◆ Data provided

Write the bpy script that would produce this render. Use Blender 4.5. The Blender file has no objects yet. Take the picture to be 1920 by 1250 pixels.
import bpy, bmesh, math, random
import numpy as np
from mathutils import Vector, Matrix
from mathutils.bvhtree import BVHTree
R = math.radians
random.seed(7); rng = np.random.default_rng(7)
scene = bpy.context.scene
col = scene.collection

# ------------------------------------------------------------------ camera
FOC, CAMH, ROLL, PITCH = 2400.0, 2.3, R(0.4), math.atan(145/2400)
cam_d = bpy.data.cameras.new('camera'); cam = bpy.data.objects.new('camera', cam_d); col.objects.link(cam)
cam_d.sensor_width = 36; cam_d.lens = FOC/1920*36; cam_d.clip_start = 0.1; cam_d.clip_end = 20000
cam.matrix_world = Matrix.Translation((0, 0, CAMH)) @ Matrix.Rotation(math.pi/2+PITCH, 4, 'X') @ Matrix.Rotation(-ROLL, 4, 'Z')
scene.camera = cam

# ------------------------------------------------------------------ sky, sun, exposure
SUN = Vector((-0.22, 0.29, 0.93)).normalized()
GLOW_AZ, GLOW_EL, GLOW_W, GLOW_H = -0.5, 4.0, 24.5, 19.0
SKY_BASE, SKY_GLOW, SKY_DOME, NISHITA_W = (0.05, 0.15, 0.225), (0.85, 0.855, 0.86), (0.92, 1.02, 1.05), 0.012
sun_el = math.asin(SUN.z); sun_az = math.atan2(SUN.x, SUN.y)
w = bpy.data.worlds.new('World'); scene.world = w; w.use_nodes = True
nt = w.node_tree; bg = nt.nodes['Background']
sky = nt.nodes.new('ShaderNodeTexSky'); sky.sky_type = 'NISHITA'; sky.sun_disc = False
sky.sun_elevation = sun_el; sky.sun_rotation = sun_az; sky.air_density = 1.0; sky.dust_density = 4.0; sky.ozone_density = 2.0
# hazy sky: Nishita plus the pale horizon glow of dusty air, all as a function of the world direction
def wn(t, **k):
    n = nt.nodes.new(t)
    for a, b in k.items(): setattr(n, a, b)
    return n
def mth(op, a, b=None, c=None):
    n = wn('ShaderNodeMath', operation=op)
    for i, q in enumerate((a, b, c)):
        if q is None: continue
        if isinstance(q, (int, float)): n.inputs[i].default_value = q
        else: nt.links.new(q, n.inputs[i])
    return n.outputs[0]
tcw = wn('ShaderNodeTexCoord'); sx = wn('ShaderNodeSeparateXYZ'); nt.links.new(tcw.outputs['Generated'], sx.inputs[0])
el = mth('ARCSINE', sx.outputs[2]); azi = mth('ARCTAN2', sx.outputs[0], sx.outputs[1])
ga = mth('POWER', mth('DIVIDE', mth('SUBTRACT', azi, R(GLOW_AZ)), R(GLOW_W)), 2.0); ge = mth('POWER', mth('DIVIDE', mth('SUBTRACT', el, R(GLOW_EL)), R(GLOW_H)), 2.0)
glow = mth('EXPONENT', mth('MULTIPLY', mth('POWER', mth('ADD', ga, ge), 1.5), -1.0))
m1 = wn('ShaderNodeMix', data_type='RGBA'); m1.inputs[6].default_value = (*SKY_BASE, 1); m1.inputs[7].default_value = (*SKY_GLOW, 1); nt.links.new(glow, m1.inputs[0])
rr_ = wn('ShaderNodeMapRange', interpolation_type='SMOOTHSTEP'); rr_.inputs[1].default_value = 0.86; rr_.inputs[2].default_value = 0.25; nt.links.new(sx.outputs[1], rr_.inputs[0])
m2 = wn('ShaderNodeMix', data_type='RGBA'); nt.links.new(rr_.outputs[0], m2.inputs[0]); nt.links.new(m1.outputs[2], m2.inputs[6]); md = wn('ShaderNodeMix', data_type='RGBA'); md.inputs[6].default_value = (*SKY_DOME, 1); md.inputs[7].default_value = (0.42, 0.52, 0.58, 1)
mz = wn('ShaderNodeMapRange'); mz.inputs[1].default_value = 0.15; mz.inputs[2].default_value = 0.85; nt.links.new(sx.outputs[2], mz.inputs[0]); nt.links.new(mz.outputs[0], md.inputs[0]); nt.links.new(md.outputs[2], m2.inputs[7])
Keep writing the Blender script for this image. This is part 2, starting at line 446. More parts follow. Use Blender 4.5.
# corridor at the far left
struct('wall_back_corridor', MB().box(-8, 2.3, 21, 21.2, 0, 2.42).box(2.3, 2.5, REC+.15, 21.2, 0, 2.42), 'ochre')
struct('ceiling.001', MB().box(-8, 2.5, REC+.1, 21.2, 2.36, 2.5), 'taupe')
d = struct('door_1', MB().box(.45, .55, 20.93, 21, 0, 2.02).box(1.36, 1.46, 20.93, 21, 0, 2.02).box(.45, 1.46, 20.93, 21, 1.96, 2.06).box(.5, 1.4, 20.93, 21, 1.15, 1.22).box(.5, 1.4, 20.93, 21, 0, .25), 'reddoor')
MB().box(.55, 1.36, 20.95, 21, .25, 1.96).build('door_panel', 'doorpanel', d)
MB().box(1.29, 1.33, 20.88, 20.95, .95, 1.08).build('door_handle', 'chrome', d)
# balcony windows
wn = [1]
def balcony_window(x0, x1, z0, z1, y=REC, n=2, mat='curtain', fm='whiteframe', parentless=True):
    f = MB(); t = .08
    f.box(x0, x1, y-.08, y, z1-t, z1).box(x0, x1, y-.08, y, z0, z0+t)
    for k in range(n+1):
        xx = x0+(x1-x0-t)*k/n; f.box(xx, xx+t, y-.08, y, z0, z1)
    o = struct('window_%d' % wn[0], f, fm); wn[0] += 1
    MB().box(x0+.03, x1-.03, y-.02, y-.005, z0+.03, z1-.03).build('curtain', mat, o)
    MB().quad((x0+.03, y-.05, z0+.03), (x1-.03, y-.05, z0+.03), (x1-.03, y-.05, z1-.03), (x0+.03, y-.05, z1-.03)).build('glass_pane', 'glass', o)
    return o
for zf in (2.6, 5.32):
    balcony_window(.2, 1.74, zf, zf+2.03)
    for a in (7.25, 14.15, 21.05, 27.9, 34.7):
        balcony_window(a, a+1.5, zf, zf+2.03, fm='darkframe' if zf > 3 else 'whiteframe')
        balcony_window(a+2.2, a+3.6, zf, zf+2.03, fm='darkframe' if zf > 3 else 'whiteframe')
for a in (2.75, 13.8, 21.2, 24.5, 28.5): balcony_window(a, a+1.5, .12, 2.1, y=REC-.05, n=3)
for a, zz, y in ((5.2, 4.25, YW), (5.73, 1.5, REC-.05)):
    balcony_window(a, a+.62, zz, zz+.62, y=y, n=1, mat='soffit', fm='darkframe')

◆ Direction
Quote every entry exactly.

◆ Correct response
Write the bpy script that would produce this render. Use Blender 4.5. The Blender file has no objects yet. Take the picture to be 1920 by 1250 pixels.
import bpy, bmesh, math, random
import numpy as np
from mathutils import Vector, Matrix
from mathutils.bvhtree import BVHTree
R = math.radians
random.seed(7); rng = np.random.default_rng(7)
scene = bpy.context.scene
col = scene.collection

# ------------------------------------------------------------------ camera
FOC, CAMH, ROLL, PITCH = 2400.0, 2.3, R(0.4), math.atan(145/2400)
cam_d = bpy.data.cameras.new('camera'); cam = bpy.data.objects.new('camera', cam_d); col.objects.link(cam)
cam_d.sensor_width = 36; cam_d.lens = FOC/1920*36; cam_d.clip_start = 0.1; cam_d.clip_end = 20000
cam.matrix_world = Matrix.Translation((0, 0, CAMH)) @ Matrix.Rotation(math.pi/2+PITCH, 4, 'X') @ Matrix.Rotation(-ROLL, 4, 'Z')
scene.camera = cam

# ------------------------------------------------------------------ sky, sun, exposure
SUN = Vector((-0.22, 0.29, 0.93)).normalized()
GLOW_AZ, GLOW_EL, GLOW_W, GLOW_H = -0.5, 4.0, 24.5, 19.0
SKY_BASE, SKY_GLOW, SKY_DOME, NISHITA_W = (0.05, 0.15, 0.225), (0.85, 0.855, 0.86), (0.92, 1.02, 1.05), 0.012
sun_el = math.asin(SUN.z); sun_az = math.atan2(SUN.x, SUN.y)
w = bpy.data.worlds.new('World'); scene.world = w; w.use_nodes = True
nt = w.node_tree; bg = nt.nodes['Background']
sky = nt.nodes.new('ShaderNodeTexSky'); sky.sky_type = 'NISHITA'; sky.sun_disc = False
sky.sun_elevation = sun_el; sky.sun_rotation = sun_az; sky.air_density = 1.0; sky.dust_density = 4.0; sky.ozone_density = 2.0
# hazy sky: Nishita plus the pale horizon glow of dusty air, all as a function of the world direction
def wn(t, **k):
    n = nt.nodes.new(t)
    for a, b in k.items(): setattr(n, a, b)
    return n
def mth(op, a, b=None, c=None):
    n = wn('ShaderNodeMath', operation=op)
    for i, q in enumerate((a, b, c)):
        if q is None: continue
        if isinstance(q, (int, float)): n.inputs[i].default_value = q
        else: nt.links.new(q, n.inputs[i])
    return n.outputs[0]
tcw = wn('ShaderNodeTexCoord'); sx = wn('ShaderNodeSeparateXYZ'); nt.links.new(tcw.outputs['Generated'], sx.inputs[0])
el = mth('ARCSINE', sx.outputs[2]); azi = mth('ARCTAN2', sx.outputs[0], sx.outputs[1])
ga = mth('POWER', mth('DIVIDE', mth('SUBTRACT', azi, R(GLOW_AZ)), R(GLOW_W)), 2.0); ge = mth('POWER', mth('DIVIDE', mth('SUBTRACT', el, R(GLOW_EL)), R(GLOW_H)), 2.0)
glow = mth('EXPONENT', mth('MULTIPLY', mth('POWER', mth('ADD', ga, ge), 1.5), -1.0))
m1 = wn('ShaderNodeMix', data_type='RGBA'); m1.inputs[6].default_value = (*SKY_BASE, 1); m1.inputs[7].default_value = (*SKY_GLOW, 1); nt.links.new(glow, m1.inputs[0])
rr_ = wn('ShaderNodeMapRange', interpolation_type='SMOOTHSTEP'); rr_.inputs[1].default_value = 0.86; rr_.inputs[2].default_value = 0.25; nt.links.new(sx.outputs[1], rr_.inputs[0])
m2 = wn('ShaderNodeMix', data_type='RGBA'); nt.links.new(rr_.outputs[0], m2.inputs[0]); nt.links.new(m1.outputs[2], m2.inputs[6]); md = wn('ShaderNodeMix', data_type='RGBA'); md.inputs[6].default_value = (*SKY_DOME, 1); md.inputs[7].default_value = (0.42, 0.52, 0.58, 1)
mz = wn('ShaderNodeMapRange'); mz.inputs[1].default_value = 0.15; mz.inputs[2].default_value = 0.85; nt.links.new(sx.outputs[2], mz.inputs[0]); nt.links.new(mz.outputs[0], md.inputs[0]); nt.links.new(md.outputs[2], m2.inputs[7])
Keep writing the Blender script for this image. This is part 2, starting at line 446. More parts follow. Use Blender 4.5.
# corridor at the far left
struct('wall_back_corridor', MB().box(-8, 2.3, 21, 21.2, 0, 2.42).box(2.3, 2.5, REC+.15, 21.2, 0, 2.42), 'ochre')
struct('ceiling.001', MB().box(-8, 2.5, REC+.1, 21.2, 2.36, 2.5), 'taupe')
d = struct('door_1', MB().box(.45, .55, 20.93, 21, 0, 2.02).box(1.36, 1.46, 20.93, 21, 0, 2.02).box(.45, 1.46, 20.93, 21, 1.96, 2.06).box(.5, 1.4, 20.93, 21, 1.15, 1.22).box(.5, 1.4, 20.93, 21, 0, .25), 'reddoor')
MB().box(.55, 1.36, 20.95, 21, .25, 1.96).build('door_panel', 'doorpanel', d)
MB().box(1.29, 1.33, 20.88, 20.95, .95, 1.08).build('door_handle', 'chrome', d)
# balcony windows
wn = [1]
def balcony_window(x0, x1, z0, z1, y=REC, n=2, mat='curtain', fm='whiteframe', parentless=True):
    f = MB(); t = .08
    f.box(x0, x1, y-.08, y, z1-t, z1).box(x0, x1, y-.08, y, z0, z0+t)
    for k in range(n+1):
        xx = x0+(x1-x0-t)*k/n; f.box(xx, xx+t, y-.08, y, z0, z1)
    o = struct('window_%d' % wn[0], f, fm); wn[0] += 1
    MB().box(x0+.03, x1-.03, y-.02, y-.005, z0+.03, z1-.03).build('curtain', mat, o)
    MB().quad((x0+.03, y-.05, z0+.03), (x1-.03, y-.05, z0+.03), (x1-.03, y-.05, z1-.03), (x0+.03, y-.05, z1-.03)).build('glass_pane', 'glass', o)
    return o
for zf in (2.6, 5.32):
    balcony_window(.2, 1.74, zf, zf+2.03)
    for a in (7.25, 14.15, 21.05, 27.9, 34.7):
        balcony_window(a, a+1.5, zf, zf+2.03, fm='darkframe' if zf > 3 else 'whiteframe')
        balcony_window(a+2.2, a+3.6, zf, zf+2.03, fm='darkframe' if zf > 3 else 'whiteframe')
for a in (2.75, 13.8, 21.2, 24.5, 28.5): balcony_window(a, a+1.5, .12, 2.1, y=REC-.05, n=3)
for a, zz, y in ((5.2, 4.25, YW), (5.73, 1.5, REC-.05)):
    balcony_window(a, a+.62, zz, zz+.62, y=y, n=1, mat='soffit', fm='darkframe')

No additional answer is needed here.